** GOAL **
Lines holding the string "follow" are the ones to copy; find them all in the data.

• • •

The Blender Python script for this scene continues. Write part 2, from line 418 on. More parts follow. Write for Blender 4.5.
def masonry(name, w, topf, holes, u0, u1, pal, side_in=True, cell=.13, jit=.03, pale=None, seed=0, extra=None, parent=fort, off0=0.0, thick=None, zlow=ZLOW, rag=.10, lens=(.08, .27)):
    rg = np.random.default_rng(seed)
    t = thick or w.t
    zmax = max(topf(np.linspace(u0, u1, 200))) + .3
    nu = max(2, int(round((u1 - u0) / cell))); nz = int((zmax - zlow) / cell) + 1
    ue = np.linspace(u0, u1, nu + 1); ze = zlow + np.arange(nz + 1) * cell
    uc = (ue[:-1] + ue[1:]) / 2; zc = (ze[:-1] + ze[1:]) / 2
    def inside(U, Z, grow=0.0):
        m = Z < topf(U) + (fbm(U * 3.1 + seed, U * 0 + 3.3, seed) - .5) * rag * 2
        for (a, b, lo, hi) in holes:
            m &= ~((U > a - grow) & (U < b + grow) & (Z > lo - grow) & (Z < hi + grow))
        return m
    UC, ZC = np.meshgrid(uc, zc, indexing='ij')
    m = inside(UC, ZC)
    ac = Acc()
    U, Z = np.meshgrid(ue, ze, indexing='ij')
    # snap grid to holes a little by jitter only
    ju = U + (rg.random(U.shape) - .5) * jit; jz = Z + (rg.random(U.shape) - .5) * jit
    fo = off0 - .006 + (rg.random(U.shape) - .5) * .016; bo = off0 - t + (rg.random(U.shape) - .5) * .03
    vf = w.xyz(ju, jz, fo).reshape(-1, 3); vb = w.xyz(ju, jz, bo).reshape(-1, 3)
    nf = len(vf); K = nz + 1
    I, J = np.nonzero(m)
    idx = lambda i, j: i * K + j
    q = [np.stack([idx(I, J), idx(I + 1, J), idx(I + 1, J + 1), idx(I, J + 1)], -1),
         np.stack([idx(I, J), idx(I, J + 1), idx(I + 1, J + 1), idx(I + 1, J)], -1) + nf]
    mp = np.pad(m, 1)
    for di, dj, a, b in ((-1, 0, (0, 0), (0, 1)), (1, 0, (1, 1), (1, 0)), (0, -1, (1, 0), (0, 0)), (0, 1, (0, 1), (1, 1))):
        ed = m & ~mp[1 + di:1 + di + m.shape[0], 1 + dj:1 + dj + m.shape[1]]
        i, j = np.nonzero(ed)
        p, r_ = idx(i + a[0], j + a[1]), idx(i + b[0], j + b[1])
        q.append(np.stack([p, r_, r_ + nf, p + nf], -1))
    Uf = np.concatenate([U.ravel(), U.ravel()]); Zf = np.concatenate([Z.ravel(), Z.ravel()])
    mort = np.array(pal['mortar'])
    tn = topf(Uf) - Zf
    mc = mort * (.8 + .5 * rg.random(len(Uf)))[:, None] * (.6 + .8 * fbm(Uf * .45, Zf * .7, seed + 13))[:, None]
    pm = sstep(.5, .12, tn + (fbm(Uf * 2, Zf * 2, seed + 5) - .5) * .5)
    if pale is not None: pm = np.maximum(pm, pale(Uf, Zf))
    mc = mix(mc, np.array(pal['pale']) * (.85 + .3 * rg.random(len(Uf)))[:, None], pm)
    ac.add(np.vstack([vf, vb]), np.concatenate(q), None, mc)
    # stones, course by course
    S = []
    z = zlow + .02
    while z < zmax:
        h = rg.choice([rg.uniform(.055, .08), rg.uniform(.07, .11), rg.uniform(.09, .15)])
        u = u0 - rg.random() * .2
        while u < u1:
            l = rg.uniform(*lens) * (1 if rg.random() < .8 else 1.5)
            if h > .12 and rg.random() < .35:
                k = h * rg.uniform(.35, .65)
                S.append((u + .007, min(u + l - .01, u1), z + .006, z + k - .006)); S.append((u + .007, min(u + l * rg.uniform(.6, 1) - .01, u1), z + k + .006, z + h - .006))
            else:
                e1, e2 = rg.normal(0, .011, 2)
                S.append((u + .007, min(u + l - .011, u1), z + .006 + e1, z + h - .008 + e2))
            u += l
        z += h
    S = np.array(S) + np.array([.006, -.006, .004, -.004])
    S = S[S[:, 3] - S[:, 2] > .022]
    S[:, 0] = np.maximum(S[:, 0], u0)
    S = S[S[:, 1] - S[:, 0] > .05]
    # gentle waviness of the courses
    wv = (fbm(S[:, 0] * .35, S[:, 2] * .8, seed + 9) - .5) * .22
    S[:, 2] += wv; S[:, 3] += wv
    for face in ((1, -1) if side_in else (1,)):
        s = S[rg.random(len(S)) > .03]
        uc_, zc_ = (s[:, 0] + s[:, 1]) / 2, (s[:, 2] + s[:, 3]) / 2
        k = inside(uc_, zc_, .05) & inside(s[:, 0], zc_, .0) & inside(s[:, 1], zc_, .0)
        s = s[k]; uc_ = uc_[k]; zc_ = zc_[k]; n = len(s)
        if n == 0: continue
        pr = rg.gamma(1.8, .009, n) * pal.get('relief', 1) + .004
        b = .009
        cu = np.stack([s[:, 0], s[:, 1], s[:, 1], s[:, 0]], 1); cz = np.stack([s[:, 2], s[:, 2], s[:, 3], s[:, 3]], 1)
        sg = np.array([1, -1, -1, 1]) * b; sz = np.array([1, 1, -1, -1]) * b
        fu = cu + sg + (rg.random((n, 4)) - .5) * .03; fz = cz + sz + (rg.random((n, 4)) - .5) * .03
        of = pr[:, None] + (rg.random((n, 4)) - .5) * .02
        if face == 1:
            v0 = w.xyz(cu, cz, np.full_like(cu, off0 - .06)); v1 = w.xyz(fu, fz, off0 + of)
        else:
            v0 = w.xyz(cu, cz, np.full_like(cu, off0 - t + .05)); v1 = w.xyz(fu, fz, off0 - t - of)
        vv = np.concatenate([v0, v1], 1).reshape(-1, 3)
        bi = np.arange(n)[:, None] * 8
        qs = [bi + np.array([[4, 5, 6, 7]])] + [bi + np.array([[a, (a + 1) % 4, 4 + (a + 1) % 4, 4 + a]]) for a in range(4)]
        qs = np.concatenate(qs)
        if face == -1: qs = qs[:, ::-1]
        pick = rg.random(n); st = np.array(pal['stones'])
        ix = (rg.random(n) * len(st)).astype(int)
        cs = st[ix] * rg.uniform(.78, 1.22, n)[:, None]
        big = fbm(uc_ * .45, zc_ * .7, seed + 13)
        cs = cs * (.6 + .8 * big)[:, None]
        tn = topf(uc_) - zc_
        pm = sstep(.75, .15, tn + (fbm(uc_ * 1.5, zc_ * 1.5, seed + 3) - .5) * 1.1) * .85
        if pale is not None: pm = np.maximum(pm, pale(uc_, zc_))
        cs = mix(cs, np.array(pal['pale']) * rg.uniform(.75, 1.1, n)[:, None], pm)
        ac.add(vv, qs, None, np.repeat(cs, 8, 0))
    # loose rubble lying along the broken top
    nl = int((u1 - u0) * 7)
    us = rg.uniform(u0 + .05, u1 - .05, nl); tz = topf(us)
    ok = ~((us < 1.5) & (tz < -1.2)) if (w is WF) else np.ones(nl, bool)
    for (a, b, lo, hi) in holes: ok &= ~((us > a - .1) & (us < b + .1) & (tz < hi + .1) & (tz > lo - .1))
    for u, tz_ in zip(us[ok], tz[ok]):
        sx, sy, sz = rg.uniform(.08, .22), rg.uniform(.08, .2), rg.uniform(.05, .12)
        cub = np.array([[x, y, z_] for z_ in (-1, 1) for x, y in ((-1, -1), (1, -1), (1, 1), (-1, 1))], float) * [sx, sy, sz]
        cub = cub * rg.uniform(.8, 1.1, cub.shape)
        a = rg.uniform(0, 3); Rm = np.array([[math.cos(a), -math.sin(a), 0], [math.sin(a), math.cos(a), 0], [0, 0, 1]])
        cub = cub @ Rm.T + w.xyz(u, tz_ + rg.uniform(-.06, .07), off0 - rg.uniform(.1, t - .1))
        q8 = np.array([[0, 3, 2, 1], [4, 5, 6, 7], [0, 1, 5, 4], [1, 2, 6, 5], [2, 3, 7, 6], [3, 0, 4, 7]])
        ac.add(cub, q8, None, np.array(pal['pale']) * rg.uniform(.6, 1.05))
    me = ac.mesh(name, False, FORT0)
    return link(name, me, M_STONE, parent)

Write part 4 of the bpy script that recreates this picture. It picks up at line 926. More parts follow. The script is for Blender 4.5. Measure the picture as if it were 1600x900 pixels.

• • •

** EXPECTED ANSWER **
The Blender Python script for this scene continues. Write part 2, from line 418 on. More parts follow. Write for Blender 4.5.
Write part 4 of the bpy script that recreates this picture. It picks up at line 926. More parts follow. The script is for Blender 4.5. Measure the picture as if it were 1600x900 pixels.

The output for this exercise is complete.